Science began to develop much later, and in my view, will establish truths about reality but NOT about how we should behave, so that to mix up ways of thinking developed millenia apart is simple anachronism. Sorry to go on so long, but I think it matters.
Curmudgeon
 
  1  
Reply Sun 25 Apr, 2010 09:23 am
@jathu v,
Quote:
Americans are taught little to nothing of other countries.


Is this true today? When I went to school we were taught a lot about the world. Maybe because I went to school a long time ago. I do see and hear younger people that seem to have no clue about other countries and cultures.
0 Replies
 
theophilus cv
 
  1  
Reply Mon 26 Apr, 2010 09:02 am
@kynaston,
kynaston;71392 wrote:
Early peoples, on such evidence as we have, used ceremonial magic before engaging in important activities like hunting and (later) planting. Some of them dressed up as animals to dance being hunted, and 'became' those animals to the extent that their particular clan must never eat its flesh - it was taboo, cannibalism for them - as with Jews and pork, and so on - while the rest of the tribe was allowed to do so. The British seem to have had a particularly strong horse taboo.

As time went on they began to see the figures of the ritual dance as 'gods', strange magic beings, which helped them explain the unexplained (rain, wind, earthquake, whatever) and is a kind of early 'science', I suppose. 'Gods' were forces of nature, normally seen at first as animals, as in the dance (Egypt), then as shape-shifters who often became animals (classical Greece). Very slowly, particularly in the Fertile Crescent, religion began to develop into morality, ethics and philosophy and move towards the notion of one single God (coming, probably, from the Sky-Father god of the pastoralists). This was a huge advance, and various reformers began to experience messages from such a being, important messages too. That was the way their minds worked, in my opinion: they certainly weren't lying.

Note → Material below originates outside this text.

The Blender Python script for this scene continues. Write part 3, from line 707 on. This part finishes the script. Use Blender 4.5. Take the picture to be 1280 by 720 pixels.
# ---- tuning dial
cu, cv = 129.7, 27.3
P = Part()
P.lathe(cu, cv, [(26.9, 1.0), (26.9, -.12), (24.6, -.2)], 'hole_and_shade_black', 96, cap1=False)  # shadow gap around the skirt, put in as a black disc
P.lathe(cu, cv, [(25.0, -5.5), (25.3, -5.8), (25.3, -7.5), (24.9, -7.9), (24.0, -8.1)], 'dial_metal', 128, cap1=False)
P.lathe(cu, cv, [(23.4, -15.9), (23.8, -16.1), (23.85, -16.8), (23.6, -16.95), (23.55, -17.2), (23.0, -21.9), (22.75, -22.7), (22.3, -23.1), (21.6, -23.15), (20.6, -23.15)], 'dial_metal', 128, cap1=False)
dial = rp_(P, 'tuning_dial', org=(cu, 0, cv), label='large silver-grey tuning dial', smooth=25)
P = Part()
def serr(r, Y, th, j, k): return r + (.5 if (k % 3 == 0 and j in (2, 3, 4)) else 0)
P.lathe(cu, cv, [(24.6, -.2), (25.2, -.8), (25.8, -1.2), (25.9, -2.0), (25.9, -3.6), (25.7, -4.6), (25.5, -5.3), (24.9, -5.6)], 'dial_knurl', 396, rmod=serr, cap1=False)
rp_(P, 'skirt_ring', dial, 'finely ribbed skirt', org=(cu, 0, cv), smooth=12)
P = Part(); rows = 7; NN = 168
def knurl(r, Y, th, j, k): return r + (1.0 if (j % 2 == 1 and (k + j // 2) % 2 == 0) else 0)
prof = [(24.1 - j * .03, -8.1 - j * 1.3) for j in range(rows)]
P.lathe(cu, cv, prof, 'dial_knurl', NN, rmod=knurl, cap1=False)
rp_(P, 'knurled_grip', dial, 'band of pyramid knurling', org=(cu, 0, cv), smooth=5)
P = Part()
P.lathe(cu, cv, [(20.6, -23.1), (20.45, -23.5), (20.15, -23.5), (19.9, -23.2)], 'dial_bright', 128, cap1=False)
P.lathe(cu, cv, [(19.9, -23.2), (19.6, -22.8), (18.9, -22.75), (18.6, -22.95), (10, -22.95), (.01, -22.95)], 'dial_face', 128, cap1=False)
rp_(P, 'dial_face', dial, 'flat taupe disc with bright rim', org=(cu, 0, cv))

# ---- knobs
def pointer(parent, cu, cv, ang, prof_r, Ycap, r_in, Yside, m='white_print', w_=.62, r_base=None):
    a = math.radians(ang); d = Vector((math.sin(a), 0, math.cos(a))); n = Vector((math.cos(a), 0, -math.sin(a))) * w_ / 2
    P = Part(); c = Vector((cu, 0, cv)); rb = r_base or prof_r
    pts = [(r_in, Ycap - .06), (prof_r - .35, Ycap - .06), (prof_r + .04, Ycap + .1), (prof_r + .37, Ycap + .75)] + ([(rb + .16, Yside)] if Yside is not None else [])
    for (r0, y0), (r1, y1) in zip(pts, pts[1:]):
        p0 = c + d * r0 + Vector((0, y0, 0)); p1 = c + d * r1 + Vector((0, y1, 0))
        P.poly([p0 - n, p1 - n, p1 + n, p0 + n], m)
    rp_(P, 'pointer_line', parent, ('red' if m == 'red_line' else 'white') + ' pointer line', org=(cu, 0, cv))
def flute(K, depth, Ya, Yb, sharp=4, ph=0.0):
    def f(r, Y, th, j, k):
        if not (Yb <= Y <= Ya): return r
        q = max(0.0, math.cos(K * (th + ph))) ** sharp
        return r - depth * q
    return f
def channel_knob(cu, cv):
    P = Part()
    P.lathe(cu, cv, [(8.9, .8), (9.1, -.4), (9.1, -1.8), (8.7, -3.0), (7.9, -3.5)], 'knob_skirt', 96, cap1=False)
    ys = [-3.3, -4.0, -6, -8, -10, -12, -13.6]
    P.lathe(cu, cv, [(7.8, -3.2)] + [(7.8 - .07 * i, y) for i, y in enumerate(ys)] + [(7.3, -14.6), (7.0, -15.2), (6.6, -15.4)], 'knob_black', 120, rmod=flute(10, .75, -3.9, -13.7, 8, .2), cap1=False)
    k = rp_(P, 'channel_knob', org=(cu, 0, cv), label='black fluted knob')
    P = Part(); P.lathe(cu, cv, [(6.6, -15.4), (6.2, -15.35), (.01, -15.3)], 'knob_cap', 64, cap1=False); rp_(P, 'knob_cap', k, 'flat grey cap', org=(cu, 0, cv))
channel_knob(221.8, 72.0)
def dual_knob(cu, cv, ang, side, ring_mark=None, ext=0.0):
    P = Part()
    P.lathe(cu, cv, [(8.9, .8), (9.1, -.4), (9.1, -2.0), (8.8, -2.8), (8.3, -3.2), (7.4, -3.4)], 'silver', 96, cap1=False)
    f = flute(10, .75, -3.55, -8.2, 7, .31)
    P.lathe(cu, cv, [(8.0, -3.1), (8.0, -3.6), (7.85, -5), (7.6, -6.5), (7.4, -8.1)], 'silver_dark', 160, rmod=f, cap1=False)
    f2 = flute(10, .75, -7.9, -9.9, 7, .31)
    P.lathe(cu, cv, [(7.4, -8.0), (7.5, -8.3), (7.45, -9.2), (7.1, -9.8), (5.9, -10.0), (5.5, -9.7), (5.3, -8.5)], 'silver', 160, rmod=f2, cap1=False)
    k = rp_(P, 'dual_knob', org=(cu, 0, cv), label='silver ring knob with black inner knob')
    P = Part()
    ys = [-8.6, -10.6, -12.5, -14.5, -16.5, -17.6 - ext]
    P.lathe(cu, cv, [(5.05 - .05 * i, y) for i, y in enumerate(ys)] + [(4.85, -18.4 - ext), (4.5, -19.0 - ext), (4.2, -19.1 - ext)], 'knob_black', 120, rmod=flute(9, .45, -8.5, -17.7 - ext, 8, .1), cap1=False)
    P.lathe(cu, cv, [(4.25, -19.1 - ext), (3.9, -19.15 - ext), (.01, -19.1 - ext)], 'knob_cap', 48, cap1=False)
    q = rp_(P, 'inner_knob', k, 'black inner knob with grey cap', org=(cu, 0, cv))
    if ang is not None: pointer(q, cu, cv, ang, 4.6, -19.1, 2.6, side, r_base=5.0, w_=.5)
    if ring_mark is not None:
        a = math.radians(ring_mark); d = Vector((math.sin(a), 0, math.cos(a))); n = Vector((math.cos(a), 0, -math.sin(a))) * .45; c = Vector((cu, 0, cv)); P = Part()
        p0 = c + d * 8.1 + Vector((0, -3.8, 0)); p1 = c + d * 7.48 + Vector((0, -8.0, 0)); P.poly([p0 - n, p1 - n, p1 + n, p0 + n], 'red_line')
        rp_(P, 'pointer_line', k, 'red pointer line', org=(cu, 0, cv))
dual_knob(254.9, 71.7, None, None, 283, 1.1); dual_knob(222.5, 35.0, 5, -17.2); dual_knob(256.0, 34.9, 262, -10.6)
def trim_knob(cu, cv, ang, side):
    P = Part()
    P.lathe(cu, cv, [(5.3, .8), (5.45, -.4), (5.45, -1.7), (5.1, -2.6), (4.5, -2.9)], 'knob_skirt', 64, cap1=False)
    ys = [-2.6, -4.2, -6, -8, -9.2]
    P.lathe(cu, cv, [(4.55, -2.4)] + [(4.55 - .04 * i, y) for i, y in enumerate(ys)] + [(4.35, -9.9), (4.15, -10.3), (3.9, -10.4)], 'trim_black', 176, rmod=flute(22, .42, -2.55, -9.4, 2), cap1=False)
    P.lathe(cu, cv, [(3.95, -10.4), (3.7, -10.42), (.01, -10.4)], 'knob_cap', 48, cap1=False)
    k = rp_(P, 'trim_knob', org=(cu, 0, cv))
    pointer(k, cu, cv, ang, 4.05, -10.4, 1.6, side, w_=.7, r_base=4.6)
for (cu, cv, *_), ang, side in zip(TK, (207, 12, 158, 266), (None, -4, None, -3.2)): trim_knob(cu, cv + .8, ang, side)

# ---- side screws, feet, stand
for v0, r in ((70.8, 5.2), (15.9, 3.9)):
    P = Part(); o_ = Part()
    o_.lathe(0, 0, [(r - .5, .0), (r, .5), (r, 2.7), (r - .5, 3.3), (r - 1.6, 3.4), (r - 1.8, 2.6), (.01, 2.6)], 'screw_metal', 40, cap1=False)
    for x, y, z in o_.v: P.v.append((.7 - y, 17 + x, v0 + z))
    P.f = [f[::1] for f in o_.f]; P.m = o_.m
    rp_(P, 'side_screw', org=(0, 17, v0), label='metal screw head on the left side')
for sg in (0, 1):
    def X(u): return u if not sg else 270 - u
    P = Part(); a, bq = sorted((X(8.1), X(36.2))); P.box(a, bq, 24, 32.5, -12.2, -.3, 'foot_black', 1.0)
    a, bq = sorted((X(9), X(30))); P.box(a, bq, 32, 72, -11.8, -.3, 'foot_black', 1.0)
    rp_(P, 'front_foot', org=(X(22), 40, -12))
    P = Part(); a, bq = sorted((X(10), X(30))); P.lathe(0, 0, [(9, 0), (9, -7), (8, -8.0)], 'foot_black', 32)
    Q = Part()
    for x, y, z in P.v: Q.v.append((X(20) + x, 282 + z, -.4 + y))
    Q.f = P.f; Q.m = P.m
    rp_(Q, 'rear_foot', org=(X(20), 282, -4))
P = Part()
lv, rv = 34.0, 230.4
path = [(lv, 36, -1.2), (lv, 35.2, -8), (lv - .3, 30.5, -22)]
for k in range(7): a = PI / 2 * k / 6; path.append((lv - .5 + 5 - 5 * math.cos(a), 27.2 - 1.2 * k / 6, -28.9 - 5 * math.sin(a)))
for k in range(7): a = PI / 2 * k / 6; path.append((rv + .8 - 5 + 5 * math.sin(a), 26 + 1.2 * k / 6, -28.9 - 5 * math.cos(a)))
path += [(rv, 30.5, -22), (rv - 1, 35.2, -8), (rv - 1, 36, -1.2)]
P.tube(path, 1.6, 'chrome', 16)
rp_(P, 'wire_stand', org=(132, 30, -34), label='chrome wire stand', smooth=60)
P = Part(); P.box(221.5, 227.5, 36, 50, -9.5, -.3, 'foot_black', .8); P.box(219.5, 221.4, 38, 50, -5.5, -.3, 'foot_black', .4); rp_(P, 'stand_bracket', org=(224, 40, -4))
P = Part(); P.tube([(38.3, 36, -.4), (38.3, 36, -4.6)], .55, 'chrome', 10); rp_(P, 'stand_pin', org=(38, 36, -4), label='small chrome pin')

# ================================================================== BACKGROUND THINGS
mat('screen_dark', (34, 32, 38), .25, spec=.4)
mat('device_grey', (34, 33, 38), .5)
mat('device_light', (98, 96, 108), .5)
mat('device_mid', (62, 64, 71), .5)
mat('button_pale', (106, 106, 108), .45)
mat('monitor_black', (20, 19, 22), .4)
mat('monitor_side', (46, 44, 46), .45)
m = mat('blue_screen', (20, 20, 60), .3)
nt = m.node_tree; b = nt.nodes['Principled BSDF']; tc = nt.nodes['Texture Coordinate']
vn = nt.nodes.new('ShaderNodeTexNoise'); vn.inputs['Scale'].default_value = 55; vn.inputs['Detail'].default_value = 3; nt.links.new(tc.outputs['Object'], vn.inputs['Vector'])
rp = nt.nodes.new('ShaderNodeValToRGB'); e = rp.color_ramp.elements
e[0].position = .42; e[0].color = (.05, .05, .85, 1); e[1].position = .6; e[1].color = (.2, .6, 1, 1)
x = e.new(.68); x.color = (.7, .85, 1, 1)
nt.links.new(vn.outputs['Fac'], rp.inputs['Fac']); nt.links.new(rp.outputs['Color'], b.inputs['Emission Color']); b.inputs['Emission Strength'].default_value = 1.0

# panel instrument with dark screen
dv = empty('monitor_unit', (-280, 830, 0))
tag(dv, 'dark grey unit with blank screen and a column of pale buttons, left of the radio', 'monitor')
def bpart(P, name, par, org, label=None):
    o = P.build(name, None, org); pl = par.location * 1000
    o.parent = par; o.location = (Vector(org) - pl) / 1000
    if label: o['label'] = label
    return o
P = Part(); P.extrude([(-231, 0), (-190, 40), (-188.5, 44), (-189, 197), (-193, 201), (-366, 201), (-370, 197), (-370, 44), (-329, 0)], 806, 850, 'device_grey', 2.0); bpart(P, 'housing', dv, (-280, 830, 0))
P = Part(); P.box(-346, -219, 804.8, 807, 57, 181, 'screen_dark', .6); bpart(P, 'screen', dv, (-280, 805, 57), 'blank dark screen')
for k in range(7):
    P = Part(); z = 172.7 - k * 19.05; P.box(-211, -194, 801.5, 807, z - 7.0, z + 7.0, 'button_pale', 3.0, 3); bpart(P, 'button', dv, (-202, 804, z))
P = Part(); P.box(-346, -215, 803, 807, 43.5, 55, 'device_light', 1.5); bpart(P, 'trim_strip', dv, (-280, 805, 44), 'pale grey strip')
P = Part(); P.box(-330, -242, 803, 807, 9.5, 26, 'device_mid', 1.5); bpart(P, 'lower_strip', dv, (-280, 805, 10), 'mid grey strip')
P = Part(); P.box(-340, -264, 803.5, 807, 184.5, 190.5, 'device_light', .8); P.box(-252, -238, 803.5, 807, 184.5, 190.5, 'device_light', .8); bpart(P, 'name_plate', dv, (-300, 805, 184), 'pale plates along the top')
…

You used the phrase "on such evidence as we have." So just how much evidence do we have that this is how it happened? I agree that there is probably evidence to show that many ancient peoples used ceremonial magic and that others had belief in a supreme God. But is there any evidence that the ceremonial beliefs came first and then developed into a belief in God? Isn't it equally possible that all humans originally believed in a supreme God but some of them lost this knowledge and their religions degenerated into ceremonial magic? If the Bible is correct this is what happened. How can you show scientifically which came first?
kynaston
 
  1  
Reply Mon 26 Apr, 2010 01:35 pm
@theophilus cv,
theophilus;71413 wrote:
You used the phrase "on such evidence as we have." So just how much evidence do we have that this is how it happened? I agree that there is probably evidence to show that many ancient peoples used ceremonial magic and that others had belief in a supreme God. But is there any evidence that the ceremonial beliefs came first and then developed into a belief in God? Isn't it equally possible that all humans originally believed in a supreme God but some of them lost this knowledge and their religions degenerated into ceremonial magic? If the Bible is correct this is what happened. How can you show scientifically which came first?


By looking at the simpest hunter-gatherer societies now existing - who certainly don't seem to believe in a supreme god - and at the earliest records we have of other societies, in which 'gods' are clearly associated with animals in the way we might expect in beliefs developed to rationalise ritual dances involving animal-figures - we can find a fair bit of evidence to support the position I put forwards, whereas - except by circular arguments from the Bible and the like - there is not much evidence for the other possibility. The origin in ritual dance is not provable, but it seems to fit such evidence as we have better, that's all.